(Jesús Ruiz Mantilla en EL PAÍS y fotografía de EFE) A juzgar por el tono en que venía, si se toman como referencia las declaraciones que le hizo a EL PAÍS el miércoles en París, Frank Gehry no parecía aterrizar en Oviedo con ganas de guerra. Pero fue llegar al hotel Reconquista, y no se sabe muy bien si por efecto de las fabes o qué, el caso es que el viejo roquero arquitecto, de 85 años, galardonado con el Premio Príncipe de Asturias de las Artes, se plantó en la sala de prensa y casi nada más empezar se vino arriba con una peineta.

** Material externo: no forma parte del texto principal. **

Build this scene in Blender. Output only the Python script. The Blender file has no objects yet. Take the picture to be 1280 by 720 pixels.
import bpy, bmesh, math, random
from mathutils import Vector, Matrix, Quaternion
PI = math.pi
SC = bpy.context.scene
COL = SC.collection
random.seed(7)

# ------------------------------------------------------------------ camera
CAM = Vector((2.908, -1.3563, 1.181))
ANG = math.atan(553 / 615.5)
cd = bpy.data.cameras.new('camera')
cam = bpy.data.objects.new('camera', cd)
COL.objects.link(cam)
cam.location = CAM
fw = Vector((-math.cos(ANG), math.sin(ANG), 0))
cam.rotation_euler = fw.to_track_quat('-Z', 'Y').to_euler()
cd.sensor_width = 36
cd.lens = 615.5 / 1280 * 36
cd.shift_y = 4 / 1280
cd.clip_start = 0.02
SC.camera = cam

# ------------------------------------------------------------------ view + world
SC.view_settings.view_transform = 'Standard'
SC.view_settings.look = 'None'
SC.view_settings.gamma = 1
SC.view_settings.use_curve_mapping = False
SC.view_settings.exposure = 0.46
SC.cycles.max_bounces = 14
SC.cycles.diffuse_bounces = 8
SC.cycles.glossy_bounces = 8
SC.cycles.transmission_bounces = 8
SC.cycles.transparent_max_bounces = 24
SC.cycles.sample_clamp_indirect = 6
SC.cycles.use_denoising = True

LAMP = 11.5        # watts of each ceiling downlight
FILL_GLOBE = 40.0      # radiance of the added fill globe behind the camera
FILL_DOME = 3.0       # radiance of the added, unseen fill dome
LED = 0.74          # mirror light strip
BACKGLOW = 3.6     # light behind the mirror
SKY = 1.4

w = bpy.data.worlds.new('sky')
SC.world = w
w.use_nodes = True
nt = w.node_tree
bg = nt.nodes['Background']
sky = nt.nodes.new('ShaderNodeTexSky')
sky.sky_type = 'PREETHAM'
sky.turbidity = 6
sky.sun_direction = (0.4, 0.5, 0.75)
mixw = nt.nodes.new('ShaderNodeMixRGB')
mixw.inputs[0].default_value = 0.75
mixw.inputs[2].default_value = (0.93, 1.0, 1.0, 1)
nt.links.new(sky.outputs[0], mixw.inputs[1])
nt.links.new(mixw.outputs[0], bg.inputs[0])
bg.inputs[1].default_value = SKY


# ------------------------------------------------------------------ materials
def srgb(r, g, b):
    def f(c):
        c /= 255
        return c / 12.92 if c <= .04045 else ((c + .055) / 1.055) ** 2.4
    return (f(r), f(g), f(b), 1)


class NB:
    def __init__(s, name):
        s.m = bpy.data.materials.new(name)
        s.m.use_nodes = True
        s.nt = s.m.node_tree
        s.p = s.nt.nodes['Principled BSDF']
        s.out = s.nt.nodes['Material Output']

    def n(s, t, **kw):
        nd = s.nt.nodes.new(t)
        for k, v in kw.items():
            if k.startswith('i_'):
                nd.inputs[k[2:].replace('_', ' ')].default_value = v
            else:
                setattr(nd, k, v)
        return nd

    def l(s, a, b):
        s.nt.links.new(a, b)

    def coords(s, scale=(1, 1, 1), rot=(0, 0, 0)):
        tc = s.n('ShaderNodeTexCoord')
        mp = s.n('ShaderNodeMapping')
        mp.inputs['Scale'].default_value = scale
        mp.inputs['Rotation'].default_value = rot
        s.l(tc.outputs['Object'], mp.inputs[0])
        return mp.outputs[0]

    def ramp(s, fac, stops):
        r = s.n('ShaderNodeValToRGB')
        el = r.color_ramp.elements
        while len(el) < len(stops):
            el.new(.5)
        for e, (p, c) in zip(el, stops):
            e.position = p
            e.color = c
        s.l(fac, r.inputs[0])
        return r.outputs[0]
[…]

Fue a la pregunta siguiente: ¿Qué opina de quienes piensan que su arquitectura es espectáculo? Respuesta: el dedo corazón enhiesto y los otros cuatro recogidos. Pero hubo más: “El 98 % de los edificios que se hacen hoy son pura mierda, carecen de sensibilidad, sentido del diseño y respeto por la humanidad”. Antes había bailado al son de las gaitas, después posó junto a Rafael Moneo en ese salón de encuentros que es el patio del Reconquista antes de mantener una conversación en público con él en la Laboral de Gijón. Pero previamente también se había disculpado: “Me han cogido desprevenido, siento la reacción”. Aunque también añadió: “No pido a nadie que me contrate, lo único que quiero es que me dejen trabajar en paz”.
Bilbao, una ciudad que sin duda supuso un hito en su carrera tras la inauguración del museo Guggenheim, ocupó parte de la rueda de prensa: “Allí experimenté una sensación fantástica con la ciudad”, afirmó, ya más pacífico. “Hay edificios que por sí solos son capaces de marcar diferencias en una ciudad. Bilbao pasó de ser una ciudad triste a otra en la que los vecinos se sienten orgullosos. Y todo por un precio muy modesto y nada pomposo”. Pero el modelo no era trasladable a otras ciudades, pese a que muchas han ido detrás como en busca de su maná con cualquier edificio bandera que pudieran equiparar al conocido como ‘efecto Guggenheim’. Eso no quiere decir que los edificios públicos abandonen su ambición de convertirse en iconos.